Deliveroo a maintenu qu'elle ne faisait que "mettre en relation" des clients, restaurateurs et livreurs, et démenti "tout lien de subordination".
"Qu'est-ce qu'un salarié? Quelqu'un qui choisit si aujourd'hui, il veut venir travailler? Quelqu'un qui peut travailler pour votre pire concurrent? Qui peut refuser une commande? Non, ce n'est pas ça un salarié, il n'y a pas de lien de subordination", avait plaidé Me Lévy pour Deliveroo. "La liberté, ce n'est pas l'absence de contraintes", avait-il ajouté, demandant la relaxe, comme les conseils des ex-responsables.
Pour les deux dirigeants successifs de Deliveroo France sur la période concernée, de 2015 à 2017, la procureure a demandé un an d'emprisonnement avec sursis et 30.000 euros d'amende. Pour un troisième cadre, elle a requis quatre mois d'emprisonnement avec sursis et 10.000 euros d'amende.

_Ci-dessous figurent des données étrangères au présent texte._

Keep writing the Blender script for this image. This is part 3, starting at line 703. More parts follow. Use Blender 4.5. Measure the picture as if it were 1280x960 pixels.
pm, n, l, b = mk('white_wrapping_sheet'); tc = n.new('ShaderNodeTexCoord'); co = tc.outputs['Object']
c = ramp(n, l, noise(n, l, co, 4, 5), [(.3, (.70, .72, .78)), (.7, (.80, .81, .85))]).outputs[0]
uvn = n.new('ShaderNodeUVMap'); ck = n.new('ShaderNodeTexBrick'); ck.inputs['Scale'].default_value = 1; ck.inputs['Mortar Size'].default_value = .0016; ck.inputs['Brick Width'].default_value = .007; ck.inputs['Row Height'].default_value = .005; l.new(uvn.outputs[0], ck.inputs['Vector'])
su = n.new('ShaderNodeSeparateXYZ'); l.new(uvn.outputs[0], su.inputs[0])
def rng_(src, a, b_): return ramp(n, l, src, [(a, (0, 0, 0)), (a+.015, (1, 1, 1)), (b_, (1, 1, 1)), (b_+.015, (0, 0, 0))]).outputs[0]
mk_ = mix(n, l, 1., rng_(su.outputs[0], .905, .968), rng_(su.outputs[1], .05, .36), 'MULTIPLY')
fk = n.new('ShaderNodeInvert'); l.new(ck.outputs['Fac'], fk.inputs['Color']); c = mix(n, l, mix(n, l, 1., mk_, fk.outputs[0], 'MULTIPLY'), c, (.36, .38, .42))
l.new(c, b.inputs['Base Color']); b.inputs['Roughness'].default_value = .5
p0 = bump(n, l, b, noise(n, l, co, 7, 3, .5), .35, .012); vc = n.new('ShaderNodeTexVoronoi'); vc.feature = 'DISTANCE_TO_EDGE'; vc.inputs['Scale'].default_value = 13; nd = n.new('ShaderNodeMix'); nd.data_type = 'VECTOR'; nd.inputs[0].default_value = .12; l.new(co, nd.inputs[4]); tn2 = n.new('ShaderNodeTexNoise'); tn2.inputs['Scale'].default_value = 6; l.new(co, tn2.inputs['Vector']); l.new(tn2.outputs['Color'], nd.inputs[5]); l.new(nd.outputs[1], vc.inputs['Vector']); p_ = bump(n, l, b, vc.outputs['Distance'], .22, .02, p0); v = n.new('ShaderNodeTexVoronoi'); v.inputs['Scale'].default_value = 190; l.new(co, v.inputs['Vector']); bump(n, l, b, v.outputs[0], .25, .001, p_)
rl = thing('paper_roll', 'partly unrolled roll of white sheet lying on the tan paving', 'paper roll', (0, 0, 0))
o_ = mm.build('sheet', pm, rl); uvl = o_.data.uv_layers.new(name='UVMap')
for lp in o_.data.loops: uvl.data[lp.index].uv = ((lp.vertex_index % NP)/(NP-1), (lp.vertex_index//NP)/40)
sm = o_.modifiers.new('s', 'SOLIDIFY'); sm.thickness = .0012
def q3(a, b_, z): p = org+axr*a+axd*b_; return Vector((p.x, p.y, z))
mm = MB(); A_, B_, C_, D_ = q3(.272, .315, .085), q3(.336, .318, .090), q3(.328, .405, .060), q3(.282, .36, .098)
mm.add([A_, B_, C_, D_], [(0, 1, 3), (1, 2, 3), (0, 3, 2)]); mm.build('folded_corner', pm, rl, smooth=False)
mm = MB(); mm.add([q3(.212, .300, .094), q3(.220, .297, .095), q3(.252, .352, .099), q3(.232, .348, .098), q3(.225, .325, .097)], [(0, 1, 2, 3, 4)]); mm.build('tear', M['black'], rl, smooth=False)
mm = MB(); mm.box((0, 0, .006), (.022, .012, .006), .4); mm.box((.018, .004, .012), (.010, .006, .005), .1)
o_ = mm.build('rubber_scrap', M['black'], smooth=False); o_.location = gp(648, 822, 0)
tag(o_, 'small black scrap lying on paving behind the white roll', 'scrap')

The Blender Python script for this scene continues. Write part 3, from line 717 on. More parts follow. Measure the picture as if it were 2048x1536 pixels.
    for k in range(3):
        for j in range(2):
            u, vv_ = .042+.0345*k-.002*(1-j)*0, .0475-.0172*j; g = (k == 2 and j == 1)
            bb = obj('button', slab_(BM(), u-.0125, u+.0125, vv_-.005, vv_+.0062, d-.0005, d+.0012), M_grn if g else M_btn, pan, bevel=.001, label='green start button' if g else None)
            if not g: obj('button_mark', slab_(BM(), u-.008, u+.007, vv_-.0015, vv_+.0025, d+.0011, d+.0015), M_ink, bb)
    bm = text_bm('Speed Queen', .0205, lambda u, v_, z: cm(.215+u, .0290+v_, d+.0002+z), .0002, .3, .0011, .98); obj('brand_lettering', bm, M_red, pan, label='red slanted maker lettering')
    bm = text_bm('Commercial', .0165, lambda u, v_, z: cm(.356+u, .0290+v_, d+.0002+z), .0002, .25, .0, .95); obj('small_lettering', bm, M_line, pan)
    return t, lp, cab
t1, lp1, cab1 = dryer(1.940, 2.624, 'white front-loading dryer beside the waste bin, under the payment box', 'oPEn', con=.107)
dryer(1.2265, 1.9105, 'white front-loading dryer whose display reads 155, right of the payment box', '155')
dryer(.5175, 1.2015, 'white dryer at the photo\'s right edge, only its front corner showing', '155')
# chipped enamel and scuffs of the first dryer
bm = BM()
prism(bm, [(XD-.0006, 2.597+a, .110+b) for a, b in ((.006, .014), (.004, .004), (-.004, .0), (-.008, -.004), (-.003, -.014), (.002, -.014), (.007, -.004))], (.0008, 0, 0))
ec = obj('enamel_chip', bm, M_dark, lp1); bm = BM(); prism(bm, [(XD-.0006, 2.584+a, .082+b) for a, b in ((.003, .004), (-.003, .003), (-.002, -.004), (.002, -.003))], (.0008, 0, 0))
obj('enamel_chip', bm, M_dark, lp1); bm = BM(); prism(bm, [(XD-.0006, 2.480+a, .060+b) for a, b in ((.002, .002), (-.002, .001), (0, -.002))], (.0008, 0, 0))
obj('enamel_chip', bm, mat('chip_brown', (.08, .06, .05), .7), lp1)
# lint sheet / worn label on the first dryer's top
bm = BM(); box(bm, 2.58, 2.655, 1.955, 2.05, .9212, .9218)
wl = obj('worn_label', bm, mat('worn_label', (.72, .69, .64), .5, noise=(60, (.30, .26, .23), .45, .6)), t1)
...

La procureure a également souhaité comme peine complémentaire "l'affichage et la diffusion" de la décision de justice, notamment devant les locaux de Deliveroo pendant deux mois, ainsi que sur la page d'accueil du site et de l'application mobile de la plateforme - une peine pensée pour les "travailleurs actuels" de la plateforme, a-t-elle précisé.
L'Urssaf, l'organisme gouvernemental chargé de collecter les cotisations et contributions sociales des entreprises, réclame de son côté 9,7 millions d'euros pour rattraper les cotisations évitées par le recours aux livreurs indépendants.
Très contesté, le statut d'indépendant des chauffeurs Uber ou des coursiers Deliveroo est remis en cause dans de nombreux pays par la justice ou, plus rarement, par des lois qui ont poussé certains géants du secteur à proposer des compromis.